If I buy a book, I want to be able to do with it what I would do with a regular paper book (take it on a trip, loan it to a friend, throw it in a lake… wait, I don’t throw books into lakes! How absurd!) DRM essentially takes the power out of my hands and I can no longer choose to do what I want to do with a legally purchased product. If Amazon was a book-lenders service (like a library) that would make sense. Libraries have certain rules about the dos and don’ts of the books you borrow (like don’t throw them into lakes…) and I respect that because I don’t own the book. If I buy a book I should then own it and thus be aloud to do what I want with it.

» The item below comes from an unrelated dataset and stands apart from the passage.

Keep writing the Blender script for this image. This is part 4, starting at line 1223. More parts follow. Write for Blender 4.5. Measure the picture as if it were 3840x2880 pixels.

Okay, so DRM gets in the way of the legitimate reader.  What about this piracy thing?  People who are interested in thievery have no problems with DRM and it hinders them in no way. DRM can easily be taken out. Now, taking out the DRM is in fact illegal… but why would a thief care about that? Books are still found on torrent sites everywhere and DRM does nothing to stop this, but instead stops legitimate readers from doing legitimate things with them. (Sidebar: In fact in Canada at the moment it is more illegal to pirate content then to break DRM. This means that if I pirate a book I would be slapped with a fine, but if I break the DRM on a legitimately purchased book just to use it in legitimate ways, I would go to jail.) Often times, even if a book has DRM at the distributor, there is the temptation to just pirate it because it makes things easier. No stolen copies have the DRM, and if that is what you are looking for as a reader, you may be turned off by the presence of DRM, knowing it will put unwelcome and unwarranted restrictions on you.  I can’t say it any better than the Free Software Foundation. “…the use of the word ‘rights’ is misleading and suggest that people instead use the term digital restrictions management.” (Wikipedia)

Conclusion:

Putting DRM on a book does not reduce piracy, and in fact may even encourage it.  It is a distributor marketing scheme that does not help authors or readers, but in fact hinders fair use of a legally purchased product.  True thievery should be dealt with on its own level, but by locking a book with DRM, that is putting out the assumption that the readers are thieves.  Why would I want to buy from a store (or author) that makes me feel like a thief?  “DRM is like walking into a store and the manager slaps you across the face screaming, ‘You’re a thief! … Now how can I help you?’ ” (source anonymous)  If you want to buy an e-book and not simply borrow it from the distributor, only buy DRM-free.